Tuesday, November 23, 2010

Transfiguration - First Felted Project Ever!

Okay, I've turned in the six classes required for Second Year Ultimate Quest, but y'all know I'm crazy, right? So, naturally, there had to be MOAR KNITTING. Specifically, I decided to try my hand at felting for Transfiguration. I LOVE the mittens I made for Defense Against the Dark Arts, and wanted Things That Matched to go with them. (I'll be working a scarf & hat into Winter Term classes; there may be a jacket in the works, too, someday.)

I've never felted anything before, mind you. Didn't really see the point. I have, however, made bags before... and getting them so knitting (and kntting needles!) don't fall out... well, that's a challenge. For this, felting might actually be something worth trying, right? So, using the graph from the Flaming Mitts (which I turned into Flame Mittens), I started to knit a bag.


It looks like a sweater....

I made the world's biggest short-row toe to start, which took an entire ball of Debbie Stoller's Full-o-Sheep on size 15 needles - I had to go get more to get a few rows past the "start knitting in the round" point and get the flames started! Then, the flames, then to the black. Then a lot of around and around and around in the black. Then the casting off.


Before - 4' wide, 3.5' tall.
Bigger than a sweater!

Then the terror. Lots of terror - I was going to actively do Something Bad to this lovely, if totally oversized, bag I'd just knitted. Luckily, Cat & Eric of LetsKnit2gether.com have Helpful Hand-Holding Felting Videos (Felting aka the Science Experiment, Pt. 1 and Felting aka The Science Experiment, Pt. 2). Found a lingere bag and some sheets, and ran the washer as hot as it would go. Given that I'd knitted a body-bag sized object, getting it to felt down took a lot longer than I thought it would. And I did some slightly unrecommended things in the process. First off, 20 minutes of hot-hot-hot washing got me this - which was both shorter and wider than I'd expected. For felting, the rule is generally "knit wider than longer", since for normal people, things will shrink in rather than down. Once again, the bizarre way I throw my yarn gave me an opposite result - it shrunk shorter and stayed wider than expected.


2' wide, 1' tall - how strange!

Yeah, it's slightly wonky-looking.
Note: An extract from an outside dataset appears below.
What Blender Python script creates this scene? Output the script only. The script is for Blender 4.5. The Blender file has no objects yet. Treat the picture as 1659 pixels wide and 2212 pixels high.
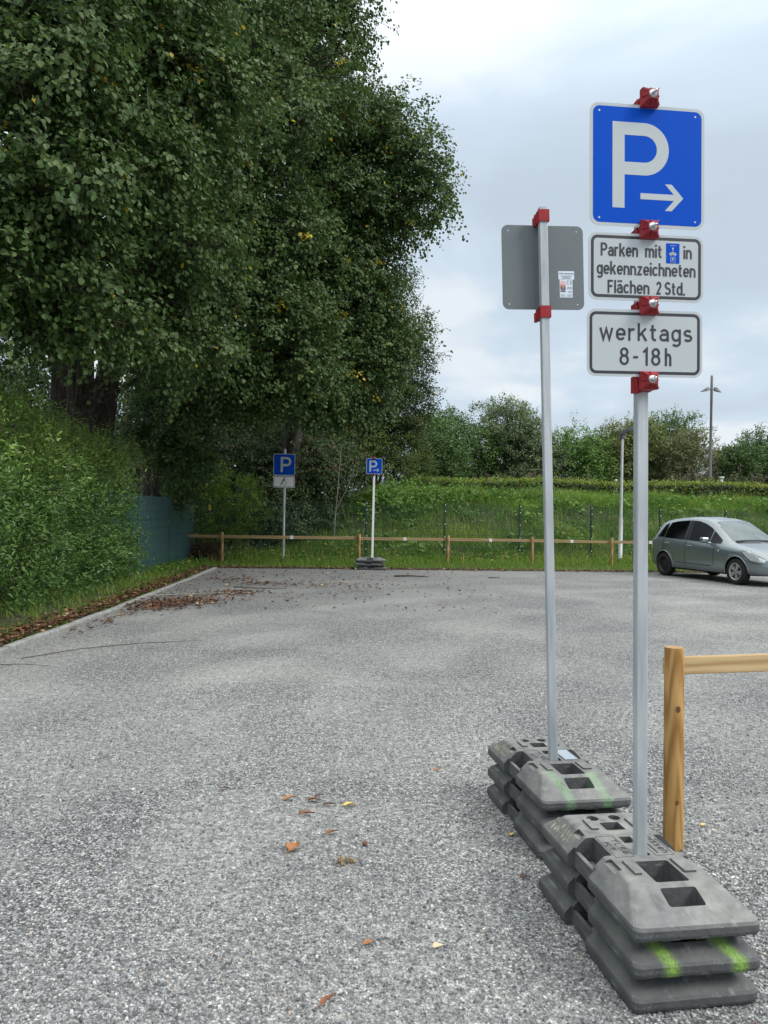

So, based on my mother's intuition and several tales of what had happened to sweaters of hers in the early days of her marriage, it went into the DRYER for 20 minutes... and, while still wonky looking when it came out, it was workable. A wee bit of nipping, tucking, stitching and whacking into shape, and it started to resemble the tote-bag I was going for. At this point, it is now 20% of its original size!!!


It's smaller than initially expected, but that's fine - it's still a workable tote-bag size, and the handles I got for it will work even better, since they're for a medium-to-large bag, and this is a nice, solid medium. I used Cat's plastic-bag-over-a-box-and-PULL blocking method, and put the little critter in front of our main heat-vent. By Monday morning, half of it was dry, so I turned it around.


Blocked - roughly 18" tall x 16" wide x 3" deep

Monday night, I put on the handles - and, Ta-Dah! It's an actual totebag! I'm still trying to decide whether or not I'm going to line it; the fabric is pretty darned thick (getting a needle through it to attach the handles? Quite an adventure!)


The inside, unlined

My first felted project, and it came out great!


2 comments:

  1. It's fabulous. I can't believe this is your first felted project! The yellow markings look like flames rising up. Very cool!